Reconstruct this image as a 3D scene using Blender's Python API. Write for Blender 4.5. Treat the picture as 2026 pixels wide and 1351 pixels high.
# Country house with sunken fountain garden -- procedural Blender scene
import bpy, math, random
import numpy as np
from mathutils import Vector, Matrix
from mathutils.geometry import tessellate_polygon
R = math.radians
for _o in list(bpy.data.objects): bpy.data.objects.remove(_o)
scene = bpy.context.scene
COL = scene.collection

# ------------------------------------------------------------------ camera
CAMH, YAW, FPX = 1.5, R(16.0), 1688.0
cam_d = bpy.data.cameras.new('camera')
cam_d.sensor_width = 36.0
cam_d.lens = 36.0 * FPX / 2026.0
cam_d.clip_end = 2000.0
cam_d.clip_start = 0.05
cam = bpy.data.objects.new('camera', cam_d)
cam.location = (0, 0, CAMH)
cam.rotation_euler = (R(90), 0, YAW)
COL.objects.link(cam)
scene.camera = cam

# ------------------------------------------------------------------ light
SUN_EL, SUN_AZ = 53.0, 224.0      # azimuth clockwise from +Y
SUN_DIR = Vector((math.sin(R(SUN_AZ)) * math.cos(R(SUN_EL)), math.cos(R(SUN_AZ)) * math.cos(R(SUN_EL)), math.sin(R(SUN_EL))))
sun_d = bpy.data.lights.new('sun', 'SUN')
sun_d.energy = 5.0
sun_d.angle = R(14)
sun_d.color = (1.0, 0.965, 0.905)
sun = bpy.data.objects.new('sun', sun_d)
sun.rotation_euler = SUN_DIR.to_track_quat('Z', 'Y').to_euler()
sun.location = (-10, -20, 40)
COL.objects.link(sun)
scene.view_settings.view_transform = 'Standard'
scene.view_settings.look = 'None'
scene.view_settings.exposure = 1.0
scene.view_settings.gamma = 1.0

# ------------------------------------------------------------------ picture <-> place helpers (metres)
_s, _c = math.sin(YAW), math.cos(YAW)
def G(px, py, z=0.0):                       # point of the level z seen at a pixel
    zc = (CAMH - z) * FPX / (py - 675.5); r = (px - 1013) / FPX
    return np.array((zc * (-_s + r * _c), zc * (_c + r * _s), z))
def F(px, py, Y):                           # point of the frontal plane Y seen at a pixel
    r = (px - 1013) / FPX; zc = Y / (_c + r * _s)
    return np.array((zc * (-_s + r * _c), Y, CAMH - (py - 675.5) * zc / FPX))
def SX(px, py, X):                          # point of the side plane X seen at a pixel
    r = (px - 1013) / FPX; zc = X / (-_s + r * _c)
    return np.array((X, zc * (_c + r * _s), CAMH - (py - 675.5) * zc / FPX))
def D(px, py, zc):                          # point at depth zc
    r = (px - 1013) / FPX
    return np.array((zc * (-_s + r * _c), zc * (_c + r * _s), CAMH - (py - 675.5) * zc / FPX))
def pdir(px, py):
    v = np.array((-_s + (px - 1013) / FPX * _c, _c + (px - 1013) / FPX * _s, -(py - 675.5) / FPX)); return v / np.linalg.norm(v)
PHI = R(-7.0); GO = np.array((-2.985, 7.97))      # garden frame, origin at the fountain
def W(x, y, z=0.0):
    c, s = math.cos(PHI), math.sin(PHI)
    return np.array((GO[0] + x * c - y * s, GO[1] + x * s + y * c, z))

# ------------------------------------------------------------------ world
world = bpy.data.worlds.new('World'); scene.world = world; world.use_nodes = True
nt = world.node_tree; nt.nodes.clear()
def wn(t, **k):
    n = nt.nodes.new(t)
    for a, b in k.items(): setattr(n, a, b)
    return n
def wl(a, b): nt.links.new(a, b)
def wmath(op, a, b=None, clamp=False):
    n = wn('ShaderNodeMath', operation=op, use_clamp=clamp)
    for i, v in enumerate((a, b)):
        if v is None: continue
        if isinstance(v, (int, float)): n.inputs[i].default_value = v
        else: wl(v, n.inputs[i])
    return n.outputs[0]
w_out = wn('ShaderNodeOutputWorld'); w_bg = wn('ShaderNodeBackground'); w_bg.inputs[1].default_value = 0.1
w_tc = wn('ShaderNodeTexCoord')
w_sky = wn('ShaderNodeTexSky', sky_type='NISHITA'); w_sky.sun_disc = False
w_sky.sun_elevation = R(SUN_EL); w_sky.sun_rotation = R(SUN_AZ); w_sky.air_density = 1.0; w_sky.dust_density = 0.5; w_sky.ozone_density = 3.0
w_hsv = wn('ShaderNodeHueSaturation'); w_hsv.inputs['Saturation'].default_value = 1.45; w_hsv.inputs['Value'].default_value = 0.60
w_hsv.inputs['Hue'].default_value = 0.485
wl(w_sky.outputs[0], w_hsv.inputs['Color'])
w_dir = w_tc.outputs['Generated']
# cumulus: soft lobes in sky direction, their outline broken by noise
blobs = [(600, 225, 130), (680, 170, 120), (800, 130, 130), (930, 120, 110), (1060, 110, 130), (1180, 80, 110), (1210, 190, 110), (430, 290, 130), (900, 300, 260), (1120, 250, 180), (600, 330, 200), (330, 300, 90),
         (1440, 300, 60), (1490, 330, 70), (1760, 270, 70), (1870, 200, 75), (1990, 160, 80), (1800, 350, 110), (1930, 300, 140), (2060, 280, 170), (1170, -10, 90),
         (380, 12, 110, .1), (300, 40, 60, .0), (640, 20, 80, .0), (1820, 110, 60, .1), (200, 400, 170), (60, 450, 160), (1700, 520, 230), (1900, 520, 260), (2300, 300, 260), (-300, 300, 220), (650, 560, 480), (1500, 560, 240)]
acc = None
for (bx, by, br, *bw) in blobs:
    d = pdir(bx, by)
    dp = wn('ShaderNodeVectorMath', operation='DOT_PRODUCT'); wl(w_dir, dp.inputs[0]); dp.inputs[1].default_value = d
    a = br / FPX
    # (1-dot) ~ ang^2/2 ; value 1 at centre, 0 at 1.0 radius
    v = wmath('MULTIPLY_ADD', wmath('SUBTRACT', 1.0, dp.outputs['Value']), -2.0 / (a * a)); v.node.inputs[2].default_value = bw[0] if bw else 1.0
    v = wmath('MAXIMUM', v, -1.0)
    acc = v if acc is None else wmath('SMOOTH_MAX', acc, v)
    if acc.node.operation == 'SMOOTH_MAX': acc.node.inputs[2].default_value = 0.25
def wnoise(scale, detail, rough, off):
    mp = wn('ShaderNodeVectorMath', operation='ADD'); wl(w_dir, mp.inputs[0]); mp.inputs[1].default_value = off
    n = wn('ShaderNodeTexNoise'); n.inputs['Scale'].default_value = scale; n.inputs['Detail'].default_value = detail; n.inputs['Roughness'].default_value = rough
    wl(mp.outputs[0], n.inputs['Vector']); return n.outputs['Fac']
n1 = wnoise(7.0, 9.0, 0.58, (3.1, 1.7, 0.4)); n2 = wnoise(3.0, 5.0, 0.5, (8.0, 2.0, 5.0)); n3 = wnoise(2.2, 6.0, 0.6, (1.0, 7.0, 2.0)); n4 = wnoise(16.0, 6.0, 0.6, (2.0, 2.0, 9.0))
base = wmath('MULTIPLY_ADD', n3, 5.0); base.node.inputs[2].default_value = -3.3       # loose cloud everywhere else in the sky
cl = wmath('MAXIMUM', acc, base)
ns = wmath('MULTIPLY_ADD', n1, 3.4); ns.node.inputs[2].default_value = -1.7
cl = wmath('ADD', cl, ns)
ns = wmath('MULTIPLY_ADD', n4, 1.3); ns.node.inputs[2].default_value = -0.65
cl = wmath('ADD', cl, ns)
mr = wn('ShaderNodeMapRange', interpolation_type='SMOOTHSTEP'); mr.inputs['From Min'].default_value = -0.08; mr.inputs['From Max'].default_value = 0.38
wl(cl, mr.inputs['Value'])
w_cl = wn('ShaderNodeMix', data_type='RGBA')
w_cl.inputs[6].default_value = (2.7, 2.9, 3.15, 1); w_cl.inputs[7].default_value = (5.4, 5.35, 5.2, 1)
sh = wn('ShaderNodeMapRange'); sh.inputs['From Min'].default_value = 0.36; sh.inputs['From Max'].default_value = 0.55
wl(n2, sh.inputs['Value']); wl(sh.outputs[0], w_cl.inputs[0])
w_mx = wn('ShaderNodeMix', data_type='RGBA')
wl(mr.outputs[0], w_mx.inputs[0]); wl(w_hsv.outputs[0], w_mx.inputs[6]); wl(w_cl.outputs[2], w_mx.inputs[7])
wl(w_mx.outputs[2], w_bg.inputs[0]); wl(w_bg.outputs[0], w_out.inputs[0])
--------
# [Request]
Print only the lines that run from the start of the listing to the line bearing "COL = scene.collection"; please keep the first line and that last one, exactly as they appear.

# [Full output]
Reconstruct this image as a 3D scene using Blender's Python API. Write for Blender 4.5. Treat the picture as 2026 pixels wide and 1351 pixels high.
# Country house with sunken fountain garden -- procedural Blender scene
import bpy, math, random
import numpy as np
from mathutils import Vector, Matrix
from mathutils.geometry import tessellate_polygon
R = math.radians
for _o in list(bpy.data.objects): bpy.data.objects.remove(_o)
scene = bpy.context.scene
COL = scene.collection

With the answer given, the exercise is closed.